I wonder how much faster the ARM2 would have been compared to the 68k in a first-generation Amiga. The Amiga's chip memory only delivered 7 MBytes/s, shared between the CPU and the chipset! With its 32-bit instruction words, the ARM2 would have been very far from its theoretical performance.
lproven|4 months ago
Considerably faster. I looked at both (and the ST) and bought an Archimedes.

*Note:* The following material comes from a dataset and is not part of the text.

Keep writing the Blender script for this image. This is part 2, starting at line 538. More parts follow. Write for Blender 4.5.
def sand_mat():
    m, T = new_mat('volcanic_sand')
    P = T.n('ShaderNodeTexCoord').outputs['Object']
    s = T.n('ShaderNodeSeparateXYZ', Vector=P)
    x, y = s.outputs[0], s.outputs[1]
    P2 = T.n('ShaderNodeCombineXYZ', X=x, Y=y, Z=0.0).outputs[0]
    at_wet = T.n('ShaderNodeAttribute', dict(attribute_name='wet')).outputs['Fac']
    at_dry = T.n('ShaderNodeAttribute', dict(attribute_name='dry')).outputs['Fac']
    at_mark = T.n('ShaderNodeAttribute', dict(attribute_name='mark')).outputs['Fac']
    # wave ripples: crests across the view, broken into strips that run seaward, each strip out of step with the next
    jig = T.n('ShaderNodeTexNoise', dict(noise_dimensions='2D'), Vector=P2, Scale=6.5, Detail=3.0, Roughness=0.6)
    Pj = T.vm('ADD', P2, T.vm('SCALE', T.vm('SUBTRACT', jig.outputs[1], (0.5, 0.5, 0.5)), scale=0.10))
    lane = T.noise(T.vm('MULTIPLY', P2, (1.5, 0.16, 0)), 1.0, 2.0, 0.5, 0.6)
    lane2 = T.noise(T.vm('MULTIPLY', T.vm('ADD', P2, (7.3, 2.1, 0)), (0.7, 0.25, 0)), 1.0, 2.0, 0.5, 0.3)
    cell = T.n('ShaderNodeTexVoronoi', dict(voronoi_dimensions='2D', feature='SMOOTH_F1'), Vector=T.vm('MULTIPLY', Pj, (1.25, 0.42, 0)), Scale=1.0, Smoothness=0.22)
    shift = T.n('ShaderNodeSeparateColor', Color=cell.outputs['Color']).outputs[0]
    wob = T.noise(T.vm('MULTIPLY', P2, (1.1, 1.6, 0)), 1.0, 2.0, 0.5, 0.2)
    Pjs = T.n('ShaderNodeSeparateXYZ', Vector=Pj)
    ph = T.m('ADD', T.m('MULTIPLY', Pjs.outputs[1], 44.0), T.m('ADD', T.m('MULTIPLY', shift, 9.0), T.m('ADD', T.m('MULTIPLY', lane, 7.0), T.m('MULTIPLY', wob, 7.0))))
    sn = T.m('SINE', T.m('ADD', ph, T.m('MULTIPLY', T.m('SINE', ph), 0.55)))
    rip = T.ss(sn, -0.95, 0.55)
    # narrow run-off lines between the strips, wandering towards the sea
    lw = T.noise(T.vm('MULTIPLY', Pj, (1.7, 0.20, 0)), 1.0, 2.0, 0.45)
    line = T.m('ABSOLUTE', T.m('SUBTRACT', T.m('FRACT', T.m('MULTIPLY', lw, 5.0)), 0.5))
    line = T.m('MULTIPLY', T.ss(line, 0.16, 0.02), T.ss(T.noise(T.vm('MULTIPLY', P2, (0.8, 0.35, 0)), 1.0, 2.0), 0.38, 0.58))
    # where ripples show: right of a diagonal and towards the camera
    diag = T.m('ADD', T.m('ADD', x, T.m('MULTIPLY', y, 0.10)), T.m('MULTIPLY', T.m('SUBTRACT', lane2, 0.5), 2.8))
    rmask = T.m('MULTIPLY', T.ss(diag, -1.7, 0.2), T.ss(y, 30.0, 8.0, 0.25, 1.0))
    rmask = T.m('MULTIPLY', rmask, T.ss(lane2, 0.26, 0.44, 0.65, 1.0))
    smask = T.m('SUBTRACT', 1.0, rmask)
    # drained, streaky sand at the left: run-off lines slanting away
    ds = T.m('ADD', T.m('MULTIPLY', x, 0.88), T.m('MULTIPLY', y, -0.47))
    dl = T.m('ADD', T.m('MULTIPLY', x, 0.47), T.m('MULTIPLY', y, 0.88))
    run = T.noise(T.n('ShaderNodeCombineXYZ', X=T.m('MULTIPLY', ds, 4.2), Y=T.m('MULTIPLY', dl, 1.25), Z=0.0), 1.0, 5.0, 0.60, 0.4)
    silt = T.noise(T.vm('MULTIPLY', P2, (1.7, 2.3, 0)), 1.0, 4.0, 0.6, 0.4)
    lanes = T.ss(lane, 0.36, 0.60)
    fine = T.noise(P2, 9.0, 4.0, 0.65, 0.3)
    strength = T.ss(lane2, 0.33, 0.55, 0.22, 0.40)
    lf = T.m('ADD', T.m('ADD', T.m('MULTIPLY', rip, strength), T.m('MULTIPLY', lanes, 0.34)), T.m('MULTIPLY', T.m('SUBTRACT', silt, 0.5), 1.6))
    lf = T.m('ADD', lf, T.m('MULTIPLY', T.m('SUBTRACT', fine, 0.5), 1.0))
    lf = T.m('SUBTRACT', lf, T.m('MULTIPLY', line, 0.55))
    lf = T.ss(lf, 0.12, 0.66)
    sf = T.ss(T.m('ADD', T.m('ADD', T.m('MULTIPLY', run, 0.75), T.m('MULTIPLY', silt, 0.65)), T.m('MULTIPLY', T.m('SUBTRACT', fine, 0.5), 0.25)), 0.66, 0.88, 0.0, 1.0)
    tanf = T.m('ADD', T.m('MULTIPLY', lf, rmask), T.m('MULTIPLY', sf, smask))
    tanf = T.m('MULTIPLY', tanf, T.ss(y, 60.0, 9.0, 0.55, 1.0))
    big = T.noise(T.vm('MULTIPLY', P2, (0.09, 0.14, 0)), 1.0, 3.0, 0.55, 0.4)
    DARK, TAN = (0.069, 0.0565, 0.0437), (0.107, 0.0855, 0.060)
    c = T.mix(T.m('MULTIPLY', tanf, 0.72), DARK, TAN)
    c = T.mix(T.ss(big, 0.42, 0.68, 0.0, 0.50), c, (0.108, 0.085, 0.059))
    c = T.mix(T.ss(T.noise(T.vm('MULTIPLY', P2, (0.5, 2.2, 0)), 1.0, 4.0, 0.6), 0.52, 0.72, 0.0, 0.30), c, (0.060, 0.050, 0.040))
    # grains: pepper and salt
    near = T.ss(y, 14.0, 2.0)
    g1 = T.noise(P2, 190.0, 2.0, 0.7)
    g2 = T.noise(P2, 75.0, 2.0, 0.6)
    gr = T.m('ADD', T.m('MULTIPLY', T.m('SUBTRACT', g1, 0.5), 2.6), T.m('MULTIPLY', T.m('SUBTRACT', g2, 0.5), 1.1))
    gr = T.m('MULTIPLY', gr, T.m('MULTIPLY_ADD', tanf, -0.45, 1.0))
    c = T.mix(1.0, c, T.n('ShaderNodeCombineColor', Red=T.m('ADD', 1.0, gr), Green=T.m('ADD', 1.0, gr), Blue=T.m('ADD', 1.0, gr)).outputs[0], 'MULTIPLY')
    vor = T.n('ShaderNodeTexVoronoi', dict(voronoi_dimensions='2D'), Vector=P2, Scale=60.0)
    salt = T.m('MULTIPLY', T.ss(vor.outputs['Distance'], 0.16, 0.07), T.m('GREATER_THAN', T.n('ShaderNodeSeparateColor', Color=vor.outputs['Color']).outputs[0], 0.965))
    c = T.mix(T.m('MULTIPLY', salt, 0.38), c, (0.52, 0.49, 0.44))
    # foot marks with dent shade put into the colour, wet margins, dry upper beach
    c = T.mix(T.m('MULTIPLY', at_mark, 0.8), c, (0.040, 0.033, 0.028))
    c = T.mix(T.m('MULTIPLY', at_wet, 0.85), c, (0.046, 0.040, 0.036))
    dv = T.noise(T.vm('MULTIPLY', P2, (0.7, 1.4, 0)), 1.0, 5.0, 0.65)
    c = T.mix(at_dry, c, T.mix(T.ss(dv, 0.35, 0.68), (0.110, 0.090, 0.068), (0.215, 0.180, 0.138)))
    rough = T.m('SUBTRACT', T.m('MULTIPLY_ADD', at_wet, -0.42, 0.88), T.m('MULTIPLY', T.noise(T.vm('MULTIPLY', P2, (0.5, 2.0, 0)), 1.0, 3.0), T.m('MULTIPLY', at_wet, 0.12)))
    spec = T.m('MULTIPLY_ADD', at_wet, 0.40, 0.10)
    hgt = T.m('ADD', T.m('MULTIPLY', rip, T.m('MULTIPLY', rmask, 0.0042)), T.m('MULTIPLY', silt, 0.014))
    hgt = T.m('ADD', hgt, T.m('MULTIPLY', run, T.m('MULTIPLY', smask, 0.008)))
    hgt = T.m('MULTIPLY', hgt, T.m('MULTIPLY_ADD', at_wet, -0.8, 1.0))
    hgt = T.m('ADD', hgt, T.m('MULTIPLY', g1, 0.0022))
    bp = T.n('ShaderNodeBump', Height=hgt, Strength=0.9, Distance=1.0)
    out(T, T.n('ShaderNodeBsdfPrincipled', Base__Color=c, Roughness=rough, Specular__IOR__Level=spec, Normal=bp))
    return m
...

ARM chips benchmarked from the ARM2 up to the RasPi 3B+:
https://stardot.org.uk/forums/viewtopic.php?t=20379
68000 benchmarks around that time:
http://www.faqs.org/faqs/motorola/68k-chips-faq/
ARM2:
Dhrystone/sec 5463
68000 @ 8MHz:
Dhrystones
68000 2100
MIPS
https://en.wikichip.org/wiki/acorn/microarchitectures/arm2
https://en.wikipedia.org/wiki/Instructions_per_second
ARM2: from 6 to 10 million instructions per second, depending on instruction mix
68000: 1.4 MIPS typical.
(For comparison: Intel 8086 at the same speed, something like 300 Whetstones, 0.5 MIPS. So either of them stomped all over a comparable x86 machine from that time.)
So, very roughly, ARM2 was between 2-3x faster in typical use.
Note:
. Neither CPU could do FP in hardware.
. Neither had cache memory.
. The Amiga had a lot of complex hardware acceleration for graphics; the original ARM2 machines from Acorn (Archimedes A2305, A310, A400) had essentially none.
So, Amiga games could do things that on the Arc required raw CPU, typically done careful hand-coded assembler.